Hugs to you too Laura19 : )
I too beleive that it is essentially a good trait to be loving and caring in our freindships. I just think I will be so much more guarded in love relationships…when I decide to do that next decade…lol
My spath was into rough, manly movies…OMG…I am blown away by what first came to mind!!!???”><@.......$%^&*(
He loved the movie PREDATOR…Holy S—
How prophetic
Bluemosaic
I hear you…I definitely will be cautious in the future when it comes to dating, no doubt!!
Predator…yes, very prophetic. Mine also really loved violent movies (of course). I really dislike violent movies. This was one of many signs that he wasn’t right for me. But I thought, oh, he’s a guy, they like this kind of stuff, and I ignored the feeling of discomfort I had. Oh well. I am learning so much from this experience!!!
Blue, I so identify with the things you’ve mentioned. I’m not as open as I used to be. I have a few very close friends. Everyone else I tend to keep at arms length. I don’t trust easily now…..a lesson learned after the spath.

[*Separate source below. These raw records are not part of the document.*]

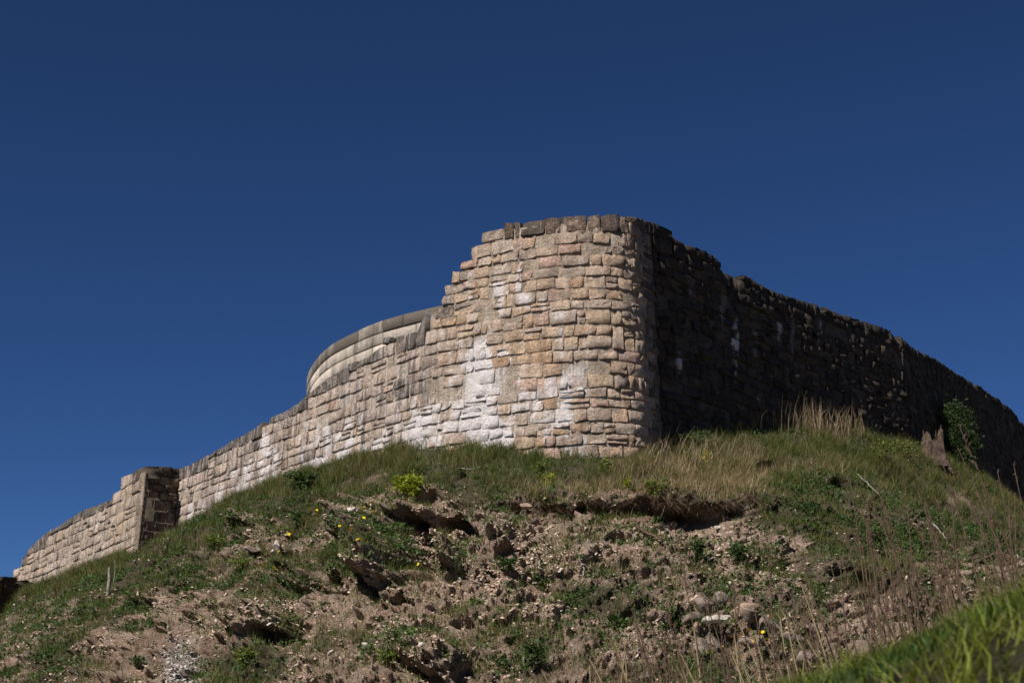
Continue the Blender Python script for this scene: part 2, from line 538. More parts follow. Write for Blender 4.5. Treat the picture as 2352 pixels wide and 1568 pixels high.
def layout(r, s0, s1, z0, z1, topf, basef, hr, wr, drop=lambda s: 0 * s, wav=.035, step=None, thin=.12, seed=0, breaks=(), align=None):
    zs = [z0]
    while zs[-1] < z1:
        zs.append(zs[-1] + r.uniform(*hr))
    if align: 
        zz_ = np.array(zs); sh_ = align - zz_[np.abs(zz_ - align).argmin()]; zs = list(zz_ + sh_ * np.clip((zz_ - z0) / (align - z0), 0, 1.0))
    out = []
    skip = {}
    def B(k, s):
        return zs[k] + drop(s) + wav * n1(np.asarray(s) * .9, k * 3.7, seed)
    for k in range(len(zs) - 1):
        s = s0
        cut = [s]
        s = s + r.uniform(.25, 1) * wr[0]
        while s < s1 - wr[0] * .5:
            cut.append(s); s += r.uniform(*wr) * (1.0 if r.random() > .15 else .6)
        cut.append(s1)
        for br in breaks:
            o = r.uniform(-.16, .22)
            cut = sorted([c for c in cut if abs(c - br - o) > .17] + [br + o])
        for (xa, xb) in skip.get(k, []):
            cut = sorted([c for c in cut if not (xa - .12 < c < xb + .12)] + [xa, xb])
        for a, b in zip(cut[:-1], cut[1:]):
            if b - a < .05: continue
            if any(xa - .01 < (a + b) / 2 < xb + .01 for (xa, xb) in skip.get(k, [])): continue
            ss = np.array([a, b])
            lo, hi = B(k, ss), B(k + 1, ss)
            lo = lo + r.normal(0, .011, 2); hi = hi + r.normal(0, .011, 2)
            if r.random() < .06 and k + 2 < len(zs) and b - a < .55 and not (step and step((a + b) / 2)):
                h2 = B(k + 2, ss)
                if h2.max() < topf((a + b) / 2) - .1 and h2.mean() - lo.mean() < .62:
                    if r.random() < .5: h2 = hi + (h2 - hi) * .5; 
                    else: skip.setdefault(k + 1, []).append((a, b))
                    hi = h2 if (a, b) in skip.get(k + 1, []) else hi
            m_ = (a + b) / 2
            T = float(topf(m_)); G = float(basef(m_))
            cz = (lo.mean() + hi.mean()) / 2
            hh = hi.mean() - lo.mean()
            if hi.mean() < G - .35: continue
            stp = step(m_) if step else False
            istop = False
            if stp:
                if cz > float(topf(a + .22 * (b - a))) + .02: continue
                istop = 2 if cz + hh > T else False
            else:
                tt = topf(ss) + r.normal(0, .018, 2)
                if hi.mean() > T:
                    hi = np.minimum(hi, tt)
                    if (hi - lo).min() < .15: continue
                    istop = True
                elif hi.mean() > T - .155:
                    hi = tt; istop = True
            if hi[0] - lo[0] > .2 and r.random() < thin and not istop:
                f = r.uniform(.4, .6)
                md = lo + (hi - lo) * f
                out.append((a, b, lo[0], lo[1], md[0], md[1], False, T))
                out.append((a, b, md[0], md[1], hi[0], hi[1], False, T))
            else:
                out.append((a, b, lo[0], lo[1], hi[0], hi[1], istop, T))
    return out

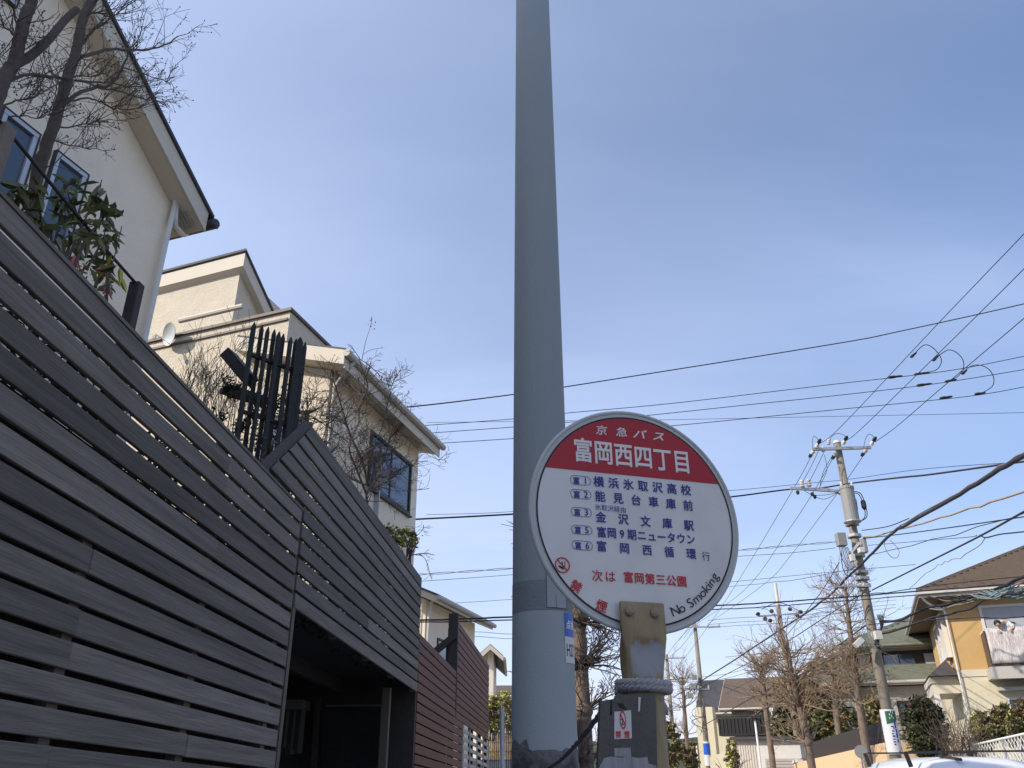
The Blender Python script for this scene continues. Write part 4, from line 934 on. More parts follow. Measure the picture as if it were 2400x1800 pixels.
# ================================================================== WIRES
def wire(P, r, label, m=None, name='overhead_wire', cat='wire', wob=0.0, group='overhead wires', k=6, n=5):
    """P: (px, py, distance along y)"""
    Q_ = [atY(x, y, d) for x, y, d in P]
    W_ = smooth_pts(Q_, k)
    if P[0][0] >= 2500:      # carries on to its next pole out of view
        d_ = (Q_[0]-Q_[1]).normalized(); W_ = [Q_[0]+d_*24+Z*.8, Q_[0]+d_*12+Z*.2, Q_[0]+d_*5] + W_
    if wob:
        W_ = [p + Vector((0, 0, wob*noise.noise(p*1.7))) for p in W_]
    return tag(MB().tube(W_, r, n).build(name, m or M_wire, smooth=True), label, cat, group)
def twist(P, r, label, m=None, pitch=1.6):
    P = smooth_pts([atY(x, y, d) for x, y, d in P], 14); mb = MB()
    for s in (0, 1):
        L = 0; Q_ = []
        for i, p in enumerate(P):
            if i: L += (p-P[i-1]).length
            a = L*2*math.pi/pitch + s*math.pi; Q_.append(p + Z*(math.sin(a)*r*2.6) + Vector((0,1,0))*(math.cos(a)*r*2.6))
        mb.tube(Q_, r, 5)
    return tag(mb.build('twisted_wire', m or M_wiregrey, smooth=True), label, 'wire', 'overhead wires')
Y4, Y5 = P4.y, P5.y
# three high-voltage lines down the road
wire([(2560,374,11.2),(2400,548,14.2),(2200,757,18.6),(1971,1000,24.2),(1921,1040,Y2-.5)], .010, 'leftmost of the three steep wires coming down from the upper right to the transformer pole')
wire([(2560,460,11.2),(2400,630,14.4),(2200,828,18.6),(2024,1000,23.5),(1988,1030,Y2-.5)], .010, 'middle of the three steep wires coming down from the upper right to the transformer pole')
wire([(2560,604,11.8),(2400,746,14.8),(2200,915,18.9),(2101,1000,22),(2051,1036,Y2-.5)], .010, 'lowest of the three steep wires coming down from the right to the transformer pole')
wire([(1903,1066,Y2),(1850,1162,Y2+4),(1706,1400,Y2+17),(1610,1535,Y2+29.5),(1560,1592,Y5-4)], .010, 'left steep wire running down from the transformer pole top towards the far poles')
wire([(1953,1072,Y2),(1912,1144,Y2+2.6),(1850,1240,Y2+7.5),(1746,1382,Y2+17),(1631,1463,Y4)], .010, 'middle steep wire from the transformer pole top down to the far crossarm')
wire([(2026,1064,Y2),(1992,1114,Y2+1.6),(1957,1164,Y2+4),(1850,1306,Y2+12),(1790,1370,Y2+17),(1660,1462,Y4)], .010, 'right steep wire from the transformer pole top down to the far crossarm')
wire([(1625,1464,Y4),(1590,1500,Y4+6),(1560,1540,Y5)], .012, 'short wire between the two farthest poles, left one'); wire([(1640,1462,Y4),(1600,1512,Y4+6),(1570,1540,Y5)], .012, 'short wire between the two farthest poles, right one')
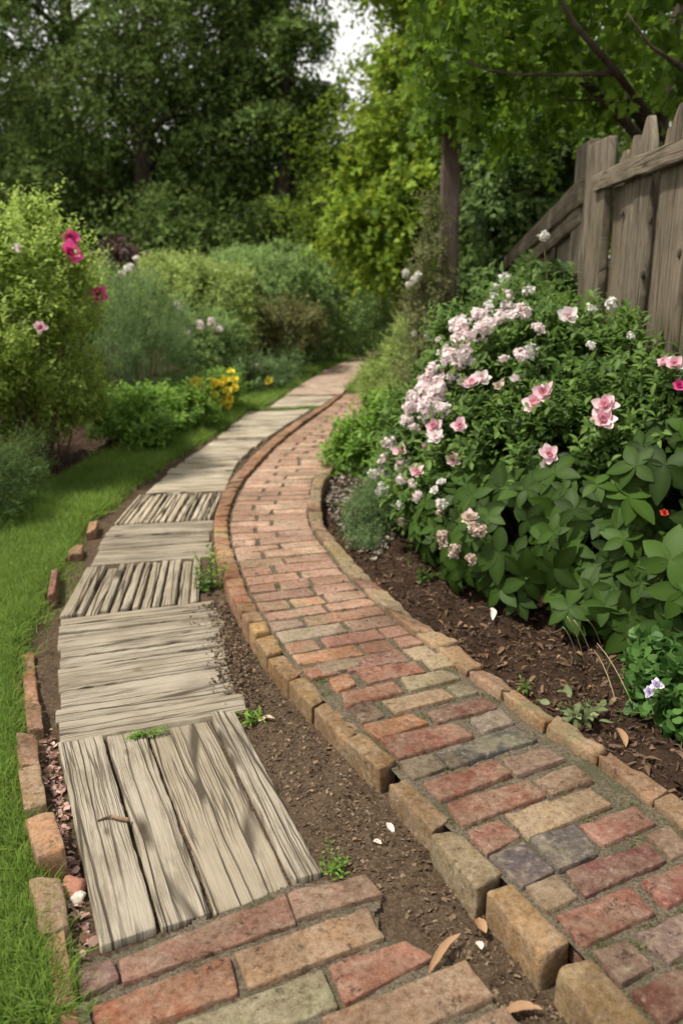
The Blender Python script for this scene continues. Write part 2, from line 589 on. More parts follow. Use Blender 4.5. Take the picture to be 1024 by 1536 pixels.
# ------------------------------------------------------------------ layout curves (photo pixels laid onto their ground levels)
KERB_IN = [(1010, 1562), (885, 1428), (767, 1322), (682, 1238), (607, 1165), (542, 1098), (492, 1049), (458, 1012), (425, 976), (410, 950),
           (395, 929), (382, 905), (368, 880), (358, 850), (347, 820), (343, 790), (345, 770), (352, 748), (366, 722), (385, 700),
           (408, 675), (435, 652), (462, 630), (490, 612), (515, 592)]
KERB_OUT = [(945, 1570), (833, 1445), (729, 1332), (645, 1245), (582, 1172), (514, 1107), (470, 1055), (431, 1018), (401, 982), (382, 955),
            (367, 932), (352, 905), (340, 880), (330, 850), (322, 815), (320, 790), (322, 775), (330, 750), (345, 725), (365, 700),
            (390, 675), (420, 650), (450, 630), (480, 612), (507, 593)]
ROWS = [((1010, 1562), (1330, 1470)), ((885, 1428), (1130, 1325)), ((682, 1238), (920, 1163)), ((542, 1098), (755, 1049)),
        ((462, 1018), (663, 982)), ((410, 950), (585, 922)), ((382, 905), (543, 884)), ((358, 850), (500, 836)), ((347, 820), (478, 808)),
        ((343, 790), (465, 785)), ((345, 770), (463, 765)), ((366, 722), (470, 720)), ((408, 675), (503, 675)), ((435, 652), (527, 655)),
        ((490, 612), (545, 612)), ((518, 590), (543, 590))]
REDGE_IN = [(1024, 1243), (977, 1205), (894, 1142), (814, 1095), (752, 1047), (700, 1012), (651, 972), (620, 952), (580, 917), (560, 900),
            (543, 882), (529, 868), (507, 843), (484, 814), (472, 798), (464, 785), (462, 755), (466, 736), (470, 720), (480, 704), (500, 680)]
REDGE_OUT = [(1060, 1236), (1003, 1190), (912, 1130), (834, 1080), (775, 1036), (724, 1000), (689, 966), (660, 952), (621, 926), (597, 904),
             (582, 890), (562, 872), (532, 846), (507, 816), (494, 800), (485, 785), (481, 755), (483, 736), (489, 720), (499, 705), (520, 682)]
LAWN_R = [(118, 1560), (95, 1460), (58, 1330), (34, 1210), (26, 1100), (32, 980), (66, 900), (94, 850), (134, 785), (198, 738), (263, 690),
          (319, 655), (368, 622), (425, 594), (475, 562), (548, 530), (585, 505)]
LAWN_L = [(-700, 1560), (-420, 1100), (-160, 850), (0, 772), (60, 735), (150, 690), (230, 655), (300, 622), (370, 588), (440, 560), (540, 522), (560, 505)]


SLAB_PX = [[(86, 1120), (350, 1071), (484, 1310), (148, 1424)], [(78, 928), (330, 898), (372, 1068), (74, 1121)], [(130, 850), (303, 836), (300, 903), (86, 926)],
           [(163, 788), (322, 780), (318, 833), (127, 847)], [(208, 742), (334, 738), (318, 779), (170, 786)], [(268, 693), (360, 690), (338, 735), (214, 740)],
           [(318, 660), (396, 659), (362, 688), (272, 691)], [(370, 617), (468, 613), (402, 656), (324, 658)], [(426, 594), (508, 592), (482, 608), (402, 611)]]


def line(pts, z):
    return np.array([G(x, y, z) for x, y in pts])


def resample(p, n):
    s = np.concatenate([[0], np.cumsum(np.linalg.norm(np.diff(p, axis=0), axis=1))])
    t = np.linspace(0, s[-1], n)
    return np.stack([np.interp(t, s, p[:, k]) for k in range(p.shape[1])], 1)


def inside(poly, x, y):
    c = np.zeros(len(x), bool)
    j = len(poly) - 1
    for i in range(len(poly)):
        xi, yi, xj, yj = *poly[i][:2], *poly[j][:2]
        hit = ((yi > y) != (yj > y)) & (x < (xj - xi) * (y - yi) / (yj - yi + 1e-12) + xi)
        c ^= hit
        j = i
    return c


lawn_r, lawn_l = line(LAWN_R, 0.0), line(LAWN_L, 0.0)
lawn_poly = np.vstack([lawn_r, lawn_l[::-1]])
SLABS = [line(q, .015) for q in SLAB_PX]
kin, kout = line(KERB_IN, BT), line(KERB_OUT, BT)
rin, rout = line(REDGE_IN, BT), line(REDGE_OUT, BT)
rowL, rowR = np.array([G(*a, BT) for a, b in ROWS]), np.array([G(*b, BT) for a, b in ROWS])
path_poly = np.vstack([rowL, rowR[::-1]])
bed_r = np.vstack([rout, [[0.45, 6.8, 0], [0.7, 10.5, 0], [12, 14, 0], [14, 0.5, 0], [1.6, 1.0, 0]]])
bed_l = np.vstack([lawn_l, [[0.5, 13.5, 0], [-9, 15, 0], [-12, 1.5, 0]]])


# ------------------------------------------------------------------ ground: one sheet to the horizon
def ground_z(x, y):
    p = np.stack([x, y, x * 0], 1)
    z = .010 * fbm(p * 1.7, 3, 3)
    br = inside(bed_r, x, y)
    bl = inside(bed_l, x, y)
    lw = inside(lawn_poly, x, y)
    near = np.clip((14 - y) / 8, 0, 1)
    z = z + np.where(br, .022 * fbm(p * 9, 4, 3) + .015, 0) * near
    z = z + np.where(bl, .03 * fbm(p * 7, 6, 3) + .02, 0) * near
    z = z + np.where(lw, .012, 0) * near
    fine = .006 * fbm(p * 26, 8, 3) + .003 * vnoise(p * 90, 9)
    z = z + fine * near
    for q in SLABS: z = np.where(inside(q, x, y), np.minimum(z, .001), z)
    pv = inside(path_poly, x, y)
    z = np.where(pv, np.minimum(z, .02), z)
    far = np.clip((y - 16) / 20, 0, 1)
    return z + far * .5 * vnoise(p * .06, 11)


def build_ground():
    xs = np.concatenate([-np.geomspace(90, 2.4, 34), np.arange(-2.3, -1.0, .03), np.arange(-1.0, 1.3, .0125), np.arange(1.3, 2.4, .04), np.geomspace(2.5, 90, 34)])
    ys = np.concatenate([-np.geomspace(40, .4, 16), np.arange(0, .9, .1), np.arange(.95, 3.6, .0125), np.arange(3.6, 6.5, .03), np.geomspace(6.55, 14, 60), np.geomspace(14.5, 160, 40)])
    X, Y = np.meshgrid(xs, ys)
    x, y = X.ravel(), Y.ravel()
    z = ground_z(x, y)
    nx, ny = len(xs), len(ys)
    i, j = np.meshgrid(np.arange(nx - 1), np.arange(ny - 1))
    i, j = i.ravel(), j.ravel()
    F = np.stack([j * nx + i, j * nx + i + 1, (j + 1) * nx + i + 1, (j + 1) * nx + i], 1)
    bed = (inside(bed_r, x, y) | inside(bed_l, x, y)).astype(float)
    turf = inside(lawn_poly, x, y).astype(float)
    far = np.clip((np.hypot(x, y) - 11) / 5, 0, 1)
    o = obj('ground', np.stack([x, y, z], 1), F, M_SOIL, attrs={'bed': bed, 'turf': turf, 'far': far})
    tag(o, kind='structure')


build_ground()

# ------------------------------------------------------------------ brick path
RED, DRED, TAN, BRN, GREY, SLATE, ORA, MAUVE, PINK = ((.30, .125, .085), (.20, .082, .066), (.38, .285, .18), (.28, .19, .13), (.25, .215, .165),
                                                      (.095, .095, .092), (.40, .195, .095), (.20, .125, .105), (.38, .20, .145))
Z2 = lambda a, b: (512 + a / 2, 1000 + b / 2)
HAND = [
    ((670, 613), (918, 516), (975, 578), (730, 687), DRED), ((640, 742), (865, 660), (942, 735), (722, 838), RED),
    ((490, 440), (745, 360), (812, 412), (560, 513), TAN), ((242, 345), (460, 277), (510, 322), (297, 403), RED),
    ((312, 412), (560, 335), (615, 382), (365, 477), RED), ((252, 133), (430, 90), (470, 118), (290, 165), DRED),
    ((577, 335), (695, 290), (760, 338), (632, 380), BRN), ((475, 275), (610, 235), (670, 275), (525, 325), BRN),
    ((275, 250), (520, 175), (592, 215), (325, 303), SLATE), ((172, 285), (265, 253), (320, 297), (215, 335), GREY),
    ((112, 215), (340, 165), (398, 205), (170, 275), RED), ((62, 175), (210, 137), (262, 165), (112, 215), ORA),
    ((380, 155), (480, 127), (525, 165), (425, 195), GREY), ((118, 100), (300, 63), (338, 90), (165, 137), TAN),
    ((15, 120), (90, 97), (130, 145), (60, 170), MAUVE), ((0, 72), (150, 43), (195, 70), (10, 120), RED),
    ((178, 35), (310, 8), (358, 33), (205, 70), TAN), ((310, 55), (375, 42), (410, 75), (350, 88), GREY),
    ((40, 5), (220, -20), (255, 10), (80, 48), RED), ((372, 490), (470, 452), (537, 505), (435, 560), RED),
    ((440, 565), (545, 517), (640, 610), (540, 660), SLATE), ((548, 655), (640, 620), (710, 690), (615, 735), BRN),
    ((560, 510), (700, 470), (775, 555), (650, 610), SLATE), ((712, 475), (875, 415), (945, 465), (785, 535), PINK),
    ((910, 495), (985, 468), (1050, 540), (990, 572), BRN), ((895, 645), (1060, 570), (1125, 640), (975, 722), RED),
    ((885, 795), (1075, 715), (1150, 785), (985, 885), MAUVE), ((752, 850), (855, 810), (940, 890), (840, 950), BRN),
    ((868, 970), (1060, 880), (1150, 965), (965, 1075), DRED), ((-40, 35), (20, 20), (45, 50), (-15, 70), ORA),
    ((-75, -12), (25, -32), (60, -4), (-55, 22), TAN), ((240, -28), (330, -52), (375, -16), (275, 8), TAN),
    ((1080, 860), (1250, 780), (1330, 850), (1170, 945), RED), ((1000, 1090), (1200, 990), (1290, 1080), (1100, 1190), PINK),
    ((1150, 690), (1260, 640), (1340, 700), (1230, 760), TAN), ((1070, 530), (1180, 480), (1260, 540), (1140, 600), BRN),
    ((1220, 975), (1330, 920), (1420, 990), (1310, 1060), BRN)]
FAR_COLS = [(RED, .22), (PINK, .30), (TAN, .10), (BRN, .14), (GREY, .06), (MAUVE, .08), (DRED, .05), (ORA, .05)]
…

Blue you don’t sound peacockish at all….just damaged by your experience. Glad your husband is standing by you.
Let your beautiful colours shine, Bluemosaic!
And yes Blue, they do seek out goodness and kindness in their targets. Then they try to destroy that beauty….they want to wipe it out. They hate you for the person you are. They envy what they see. They want to be you. But they cannot. It is impossible.
I had a hard time wrapping my head around this concept. The complete antithesis of caring and kindness. Of love. They search for those feelings we take for granted in a way. They are never forthcoming Blue. You take comfort in that thought tonight. He will never have what you have.